Closed harrylee999 closed 7 months ago
@harrylee999 Thanks for this question. In this version, I merge the FedDyn and the perturbation together rather than use the ADMM-based method directly. FedDyn is also a special ADMM. Their difference is though the local dual variables $\hat{g}_i$ are updated locally, FedDyn uses the average of all local dual variables to globally update (including those clients not participating in the current round). While the general ADMM only uses the average of dual variables of participating clients. Details can be compared between FedPD and FedDyn.
ADMM is adopted to solve the equality constraint $x_i=x$. Both of these two methods are ok. In current experiments, FedDyn+perturbation performs a little better than FedPD+perturbation, (about $0.7\%$ improvements).
@woodenchild95 Thank you for your reply. I learned a lot from you. i notice your another work "Dynamic Regularized Sharpness Aware Minimization in Federated Learning: Approaching Global Consistency and Smooth Landscape" which propose FedSMOO. According to my understanding,FedSMOO = global SAM + FedDyn and FedSpeed = local sam + FedDyn, am i right? if that right,FedSMOO should be better than FedSpeed. Have you done any experiments comparing the two methods? and can you share the code of FedSMOO for reference when you have time? thanks a lot.

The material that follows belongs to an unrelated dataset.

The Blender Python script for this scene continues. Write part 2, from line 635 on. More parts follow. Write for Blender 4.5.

@harrylee999 Global SAM is a dream and FedSMOO is a tentative effort on this idea. As introduced in the paper, the effective range of SAM is limited. So FedSMOO introduces an additional constraint $s=s_i$ and adopts two ADMM to update the local models alternately.
As for the vanilla FedSpeed, actually, you can treat it as FedPD + local SAM. When I tried FedSMOO, I realized that FedDyn is currently the best ADMM-based method. So when I submit this code I adopt the FedDyn + local SAM as FedSpeed. From the optimization perspective, they are equal. But it will be improved experimentally. FedSMOO is the FedDyn + global SAM, it performs better than the vanilla FedSpeed (FedPD + local SAM), but achieves the comparable test accuracy as the current FedSpeed (FedDyn + local SAM). Adopting the global SAM on FedDyn is not as effective as the vanilla ADMM methods.

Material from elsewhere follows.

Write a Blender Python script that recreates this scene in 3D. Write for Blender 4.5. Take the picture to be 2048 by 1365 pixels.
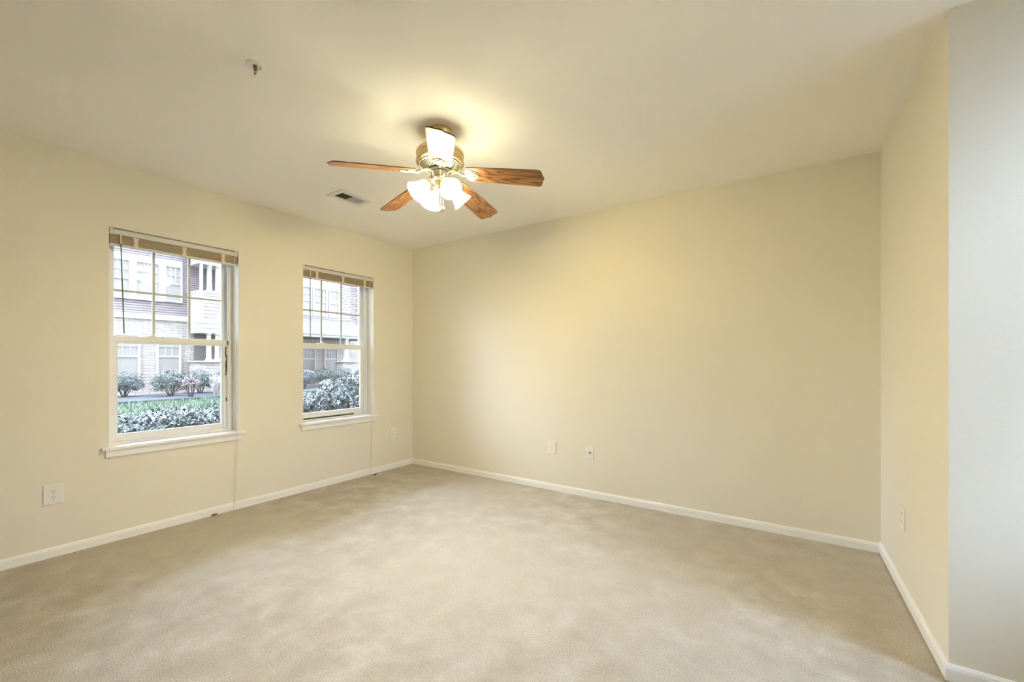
import bpy, bmesh, math, random
from mathutils import Vector, Matrix, noise as mnoise

for o in list(bpy.data.objects):
    bpy.data.objects.remove(o)
sc = bpy.context.scene
COL = sc.collection
rnd = random.Random(11)
PI = math.pi
R = math.radians

# ---------------------------------------------------------------- camera
cam_d = bpy.data.cameras.new('camera')
cam = bpy.data.objects.new('camera', cam_d)
COL.objects.link(cam)
EYE = 1.16
YAW = 34.18
cam.location = (0, 0, EYE)
cam.rotation_euler = (PI / 2, 0, R(YAW))
cam_d.sensor_width = 36.0
cam_d.lens = 854.0 / 2048.0 * 36.0
cam_d.shift_y = 41.5 / 2048.0
cam_d.clip_start = 0.02
cam_d.clip_end = 200
sc.camera = cam

# ---------------------------------------------------------------- world: overcast sky, brighter overhead
SKY = 50.0
w = bpy.data.worlds.new('overcast_sky')
sc.world = w
w.use_nodes = True
nt = w.node_tree
nt.nodes.clear()
tc = nt.nodes.new('ShaderNodeTexCoord')
sep = nt.nodes.new('ShaderNodeSeparateXYZ')
mr = nt.nodes.new('ShaderNodeMapRange')
mr.inputs['From Min'].default_value = 0.0
mr.inputs['From Max'].default_value = 1.0
mr.inputs['To Min'].default_value = 0.15 * SKY
mr.inputs['To Max'].default_value = 1.0 * SKY
bg = nt.nodes.new('ShaderNodeBackground')
bg.inputs['Color'].default_value = (0.64, 0.82, 1.13, 1)
wo = nt.nodes.new('ShaderNodeOutputWorld')
nt.links.new(tc.outputs['Generated'], sep.inputs[0])
nt.links.new(sep.outputs['Z'], mr.inputs['Value'])
nt.links.new(mr.outputs['Result'], bg.inputs['Strength'])
nt.links.new(bg.outputs[0], wo.inputs['Surface'])

# ---------------------------------------------------------------- exposure
LAMP = 30.0                       # radiance of the frosted glass shades
BULB = 1650.0                      # radiance of the bulbs inside them
LAMP_COL = (1.0, 0.93, 0.62)
BULB_COL = (1.0, 0.76, 0.34)
sc.view_settings.view_transform = 'Standard'
sc.view_settings.look = 'None'
sc.view_settings.exposure = 0.10
sc.view_settings.gamma = 1.0
sc.view_settings.use_curve_mapping = False
sc.cycles.use_denoising = True
sc.cycles.max_bounces = 12
sc.cycles.diffuse_bounces = 8
sc.cycles.sample_clamp_indirect = 20.0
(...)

This phenomenon is very interesting, and I will follow more details about the experimental issues here. Recently I have been visiting other places, I will rebuild and submit the relevant code later. Thank you very much for your attention :)
@harrylee999 Hi, we have released the replication code for FedSMOO in the latest version, and it is currently undergoing testing. Thank you for your attention!
hi,i have a question about FedSpeed implement. I follow your Algorithm presudo code in the paper,but it doesnt converge or work. Then i read your code here step by step, I noticed that your code doesn't match the one in the paper.
The _self.h_paramslist store updates of all clients.
For the global model update,you use _torch.mean(self.h_paramslist, dim=0),to mean the updates of all clients. But in your paper's presudo code, it mean the updates of active clients in this round. Can you explain this?
and i also curious about What's the difference between your dynamic regularization and FedDyn? are they equal?